■ **INSTRUCTIONS TO FOLLOW**
All lines from the beginning of the listing through the line with "S.camera = cam" are to be copied word for word; the pictures are not.

=-=-=-=-=

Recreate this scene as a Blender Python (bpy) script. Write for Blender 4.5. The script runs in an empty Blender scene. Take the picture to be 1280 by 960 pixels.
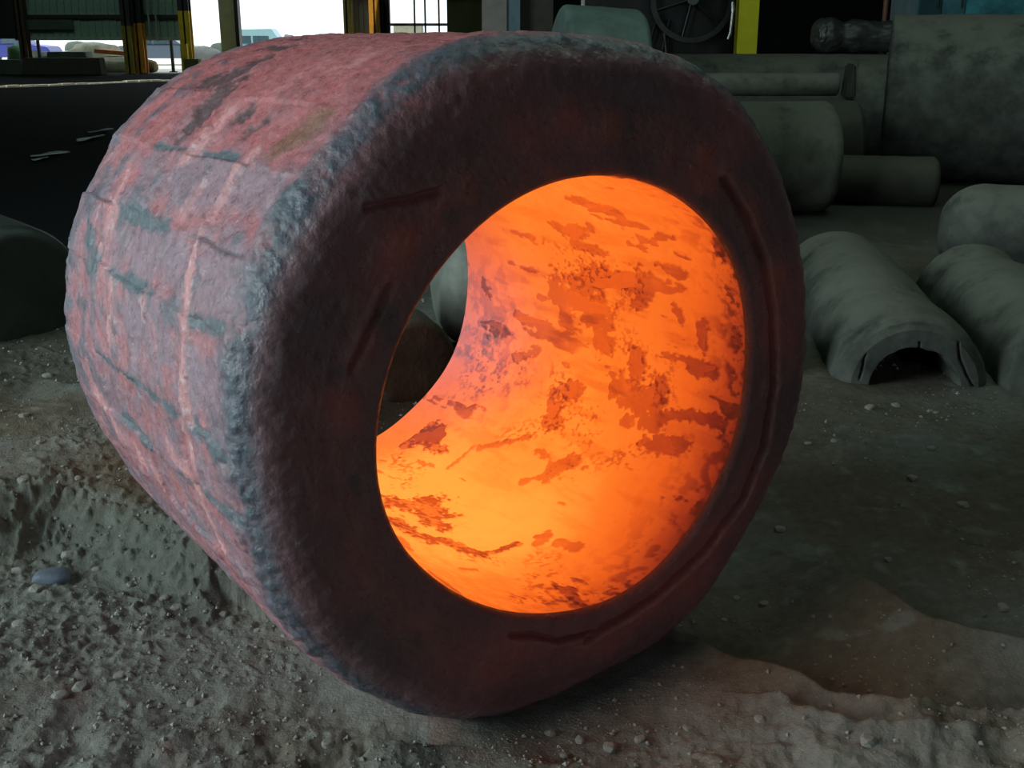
import bpy, math, random
import numpy as np
from mathutils import Vector, Matrix

# ------------------------------------------------------------------ camera
S = bpy.context.scene
COL = S.collection
PITCH, FOCAL, EYE = 0.3061, 1400.0, 1.6            # focal length in pixels of the 1280 x 960 frame
cam_d = bpy.data.cameras.new('camera'); cam = bpy.data.objects.new('camera', cam_d); COL.objects.link(cam)
cam_d.sensor_fit = 'HORIZONTAL'; cam_d.sensor_width = 36.0; cam_d.lens = 36.0 * FOCAL / 1280
cam_d.clip_start = 0.05; cam_d.clip_end = 400
cam.location = (0, 0, EYE); cam.rotation_euler = (math.pi / 2 - PITCH, 0, 0)
S.camera = cam

# ------------------------------------------------------------------ sky, sun, bay daylight, added fill lamps, exposure
w = bpy.data.worlds.new('world'); S.world = w; w.use_nodes = True
bg = w.node_tree.nodes['Background']
bg.inputs[0].default_value = (0.86, 0.97, 1.0, 1); bg.inputs[1].default_value = 1.6
sd = bpy.data.lights.new('sun', 'SUN'); sd.energy = 4.0; sd.angle = 0.01; sd.color = (1, .97, .9)
sun = bpy.data.objects.new('sun', sd); COL.objects.link(sun)
SUN_DIR = Vector((0.25, 0.45, -0.86)).normalized()
sun.rotation_euler = SUN_DIR.to_track_quat('-Z', 'Y').to_euler()
def area(name, loc, aim, sx, sy, watt, col):
    d = bpy.data.lights.new(name, 'AREA'); d.shape = 'RECTANGLE'; d.size = sx; d.size_y = sy; d.energy = watt; d.color = col
    o = bpy.data.objects.new(name, d); COL.objects.link(o); o.location = loc
    o.rotation_euler = (Vector(aim) - Vector(loc)).to_track_quat('-Z', 'Y').to_euler(); return o
area('daylight_through_left_bay', (-9.2, -0.6, 3.9), (0, -0.2, 1.6), 7.5, 6.6, 1000, (.82, .98, 1.0))
area('overhead_fill', (3.5, 8.2, 8.8), (3.2, 7.8, 0), 6.5, 8, 170, (.72, 1.0, .84))  # added fill lamp under the closed roof, no opening above it
area('far_overhead_fill', (-15, 37, 8.8), (-15, 40, 0), 10, 6, 260, (.72, 1.0, .86))  # added fill lamp that brightens the far ribbed wall and columns
area('rear_fill', (3.0, -7.8, 3.2), (0.5, 3, 1.0), 4.5, 4.5, 120, (.85, .95, 1.0))  # added fill lamp for the ring face; the wall behind has no door
S.view_settings.view_transform = 'Standard'; S.view_settings.look = 'None'
S.view_settings.exposure = 0.0; S.view_settings.gamma = 1.0; S.view_settings.use_curve_mapping = False
S.cycles.max_bounces = 6; S.cycles.diffuse_bounces = 3; S.cycles.glossy_bounces = 3
S.cycles.sample_clamp_indirect = 4.0
S.cycles.use_denoising = True

# ------------------------------------------------------------------ helpers
rng = np.random.default_rng(7)
_perm = np.concatenate([rng.permutation(256)] * 3)
_grad = rng.normal(size=(256, 3)); _grad /= np.linalg.norm(_grad, axis=1)[:, None]
def perlin(P):
    P = np.asarray(P, dtype=np.float64); I = np.floor(P).astype(np.int64); F = P - I; I &= 255
    U = F * F * F * (F * (F * 6 - 15) + 10); out = 0
    for dx in (0, 1):
        wx = U[:, 0] if dx else 1 - U[:, 0]; hx = _perm[I[:, 0] + dx]
        for dy in (0, 1):
            wy = U[:, 1] if dy else 1 - U[:, 1]; hy = _perm[hx + I[:, 1] + dy]
            for dz in (0, 1):
                wz = U[:, 2] if dz else 1 - U[:, 2]; g = _grad[_perm[hy + I[:, 2] + dz]]
                out = out + wx * wy * wz * (g[:, 0] * (F[:, 0] - dx) + g[:, 1] * (F[:, 1] - dy) + g[:, 2] * (F[:, 2] - dz))
    return out * 1.5
def fbm(P, s, n=4, off=0.0, rough=.5):
    P = np.asarray(P) * s + off; a = 1.0; t = 0; o = 0
    for i in range(n):
        o = o + a * perlin(P + 17.3 * i); t += a; a *= rough; P = P * 2.03
    return o / t
def smooth(e0, e1, x):
    t = np.clip((x - e0) / (e1 - e0), 0, 1); return t * t * (3 - 2 * t)
def mixc(c, col, m):
    return c * (1 - m[:, None]) + np.array(col)[None] * m[:, None]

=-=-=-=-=

■ **FINISHED ANSWER**
Recreate this scene as a Blender Python (bpy) script. Write for Blender 4.5. The script runs in an empty Blender scene. Take the picture to be 1280 by 960 pixels.
import bpy, math, random
import numpy as np
from mathutils import Vector, Matrix

# ------------------------------------------------------------------ camera
S = bpy.context.scene
COL = S.collection
PITCH, FOCAL, EYE = 0.3061, 1400.0, 1.6            # focal length in pixels of the 1280 x 960 frame
cam_d = bpy.data.cameras.new('camera'); cam = bpy.data.objects.new('camera', cam_d); COL.objects.link(cam)
cam_d.sensor_fit = 'HORIZONTAL'; cam_d.sensor_width = 36.0; cam_d.lens = 36.0 * FOCAL / 1280
cam_d.clip_start = 0.05; cam_d.clip_end = 400
cam.location = (0, 0, EYE); cam.rotation_euler = (math.pi / 2 - PITCH, 0, 0)
S.camera = cam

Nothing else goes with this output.